Absolutely. And I never was able to appreciate it so literally until the last few years I worked with a lot of people and made lots of music with different people when I was in high school and middle school.
Then, when I moved to New York and started doing Andrew W.K. full-on, I swore off collaborating or being associated with anybody if I could help it.
Once I established that I existed somewhat, I realized that it would be a lot of fun to contradict that and start working with people again. But I never anticipated how powerful it would be. I can really appreciate it now. Being around [other music and musicians] just gives me energy to take back to my own music.
What led to this decision to start contradicting yourself?
In 2005, I made a lot of decisions to do things differently than I had been doing them, just to make things challenging and new and scary again. Sometimes doing the opposite of what you've done is really exciting.
This friend of mine is the leader of the musical group To Live And Shave In L.A., and I really wanted to play with this group so I called him and he said I could and that sort of started the ball rolling.
Was the desire to contradict yourself what led you to hosting on your new Cartoon Network show Destroy, Build, Destroy?
I've always loved TV since I first got to do anything with it. The environment, the atmosphere is just really thrilling to me. Again, around 2005, one of the decisions I made with my manager was to really focus on doing a TV show and working towards that. When it came to Adult Swim, I was able to meet the programming director there and he was promoted up to also work with Cartoon Network and that's when this show opportunity came around.
Did you come up with the show's premise? [Kids creatively destroy something like a car, rebuild the parts into something new and then creatively destroy that.]
No, I didn't. I had been developing show ideas with Adult Swim and Cartoon Network, just trying to figure out what we could do. When this show came around it seemed like the perfect thing. It involved all the things I wanted to do, hosting, a high energy atmosphere... it involved something I'd never even seen before which is kids and 500 foot explosions in a competition show. So it just seemed perfect.
I don't think of one thing supporting the other. It's not like the TV is to get the music out there and the music is to get the TV. It's all to get this energy out there. There's many ways to do it. I used to think that music was the only way. But it turns out music is just an extremely good way. There's a lot of other really good ways, too. Really powerful ways to create this feeling of possibility, to remind people that they're free.

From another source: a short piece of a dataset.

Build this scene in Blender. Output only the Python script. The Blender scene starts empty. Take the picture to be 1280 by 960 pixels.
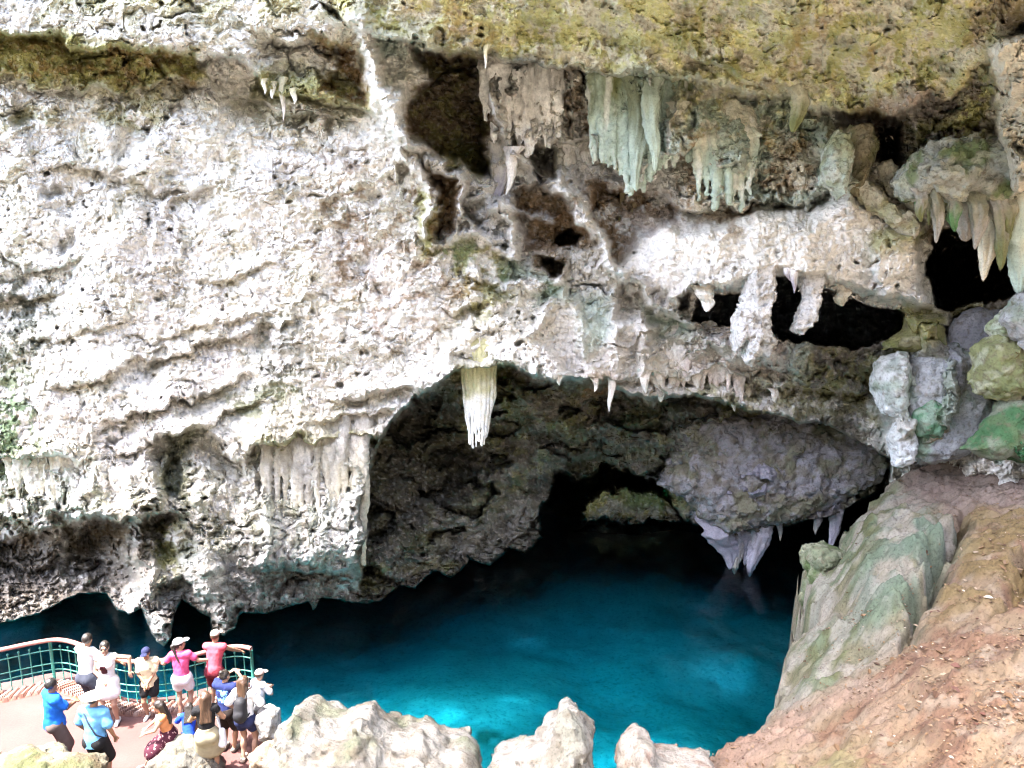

You also have a solo piano record coming out as well.
Yes, in the first week of September. It's called '55 Cadillac. It's solo piano, instrumental, improvisations that I made up as I went along and then I took the best of that and put it on this record. To go back to the same idea, it's the exact opposite of how I recorded my other albums. The records I made before each took two years to make. This took two hours.
And you've also founded the new record label, Skyscraper Music Maker.
There's three artists on the label... well, four if you include me. The first is Aleister X, the second is Bad Brilliance and the third is Cherie Lily. I've been working with them.
I had dreams of music that I wanted to make and I was so conflicted because it wasn't Andrew W.K. music. And I didn't know how to feel about that. I wanted to make these different kinds of songs and make this different kind of music, but I couldn't figure out how to do it. Then it came from other people. Me getting to contribute to what they're doing is just the best. It's my favourite music in the world and I get to work on it.
This is just a huge exciting new way for me to be able to get new music out faster and to a lot more people than I've ever been able to do before.